Socialism is about as big of a problem for the US as Nazism is. We live in a country where the highest court in the land has ruled that corporations have personhood and are entitled to political representation. That's literally the opposite end of the spectrum from socialism.
well that is pretty much just what I was saying about polarization and not coming together. We became what we are because of capitalism. Is it ideal? Nothing is ideal, including the goose that laid the golden egg. On the other hand, I agree that the notion of corporations being treated as individual citizens needs some rethinking...not completely though.
The people who "put their nose to the grindstone" have seen the purchasing power of their wages eroded while home ownership and financial security have become more and more elusive as the cost of living rises faster than their earnings do. For the first time in modern American history we are seeing a generation that is likely to end up economically worse off than their parents were. Conservatives are just as frustrated by this as liberals are which is why they are drawn to a populist candidate like trump who tells them that he is going to make their situation better.
the people who put their noses to the grindstone of self-improvement is what I was referring to . There is a path for those who desire to take it, and the fallacy of being stuck at a certain level doesn't hold. There will of necessity be stratification of classes, but those who want to move up in the world have the means to do so. THAT is what needs to be appreciated.
There is a great disparity in wealth, no question. But the working classes are not being held in place because the wealthy have all the money. That is utter nonsense.
The moralistic bullshit about what is "fair" is irrelevant. We have reached an unsustainable level of wealth and income inequality largely due to the asymmetry of bargaining power between the working class and their employers. Corporate profits have seen all time highs while wage growth has been stagnant. Telling an entire generation that being frustrated by macroeconomic conditions that preclude them from owning homes and having economic security makes them a socialist is f*cking stupid.

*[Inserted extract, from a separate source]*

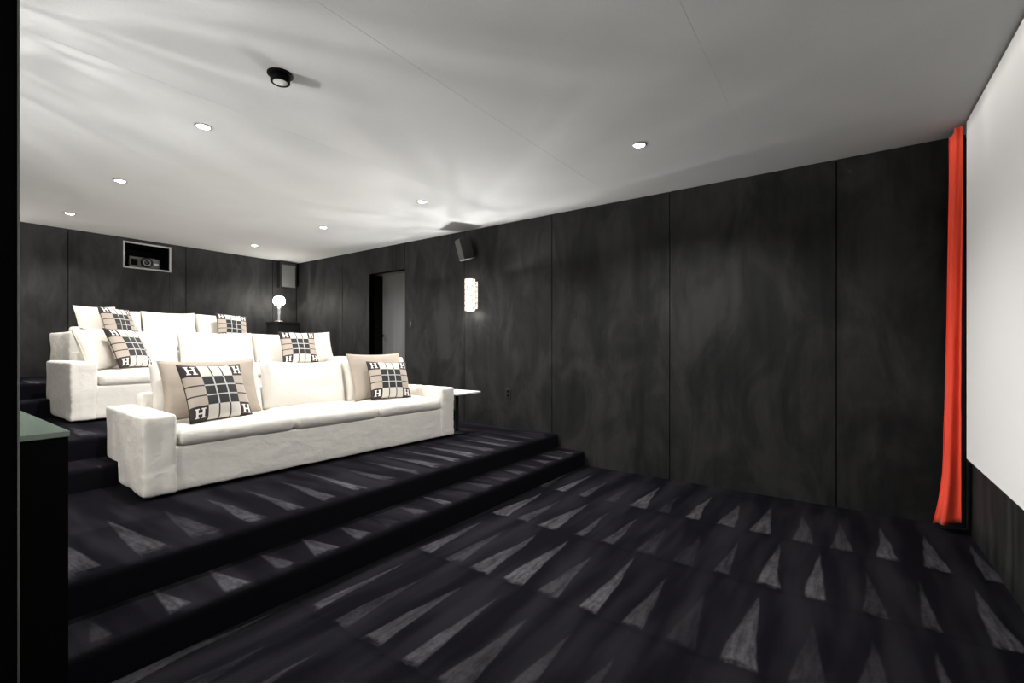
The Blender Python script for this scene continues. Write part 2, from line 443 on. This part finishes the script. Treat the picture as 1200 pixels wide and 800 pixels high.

and I didn't say that voicing frustration over one's lot in life was tantamount to socialism. I'm sure I've done a little of that myself. But I didn't wallow in it, I did something about it...and believe me, I started at the bottom. Whatever the answer is, taking away the molding effect of competition and simply leveling outcomes is the wrong way to keep us prosperous. Home ownership being unattainable has more to do with the price of a home than with anything else.
Your poast was just the right wing version of the liberals who are currently whining about how "they" want to take away their freedoms. You're both so consumed with reductionist views of the other side that you can't tell your ass from your elbow.
this is you trying to sound more savvy than you actually are, and I suspect there is resentment that colors your thinking..
At the core of anything is the thing that makes it what it is. Picking at the nuances and tweaking them endlessly and expeditiously is just pissing up a tree or playing whack-a-mole.. Discovering root causes and determining the underlying reality of our existence and our society and culture is a necessary first step that is vastly overlooked by those who whine rather than think. When one thinks, he's going to find that life itself presents us with much that is inherently unsolvable yet entirely workable
with limitations.
The people who you paint as struggling so mightily are living like kings compared to those who preceded them by not that many years. Throughout history, lesser kings have coveted what greater kings have. That's a good thing. Eliminating competition by taking more and more away from those who have succeeded to give to those who haven't succeeded as well is not. Human nature doesn't change. Competition requires that there are winners and losers, and competition is what drove the evolution that has made us what we are.. The best thing to do is to harness those better aspects of human nature while limiting the aspects that hold us back. Then, if we look at it realistically, we realize that the losers don't have it so bad because the competition has lifted us all.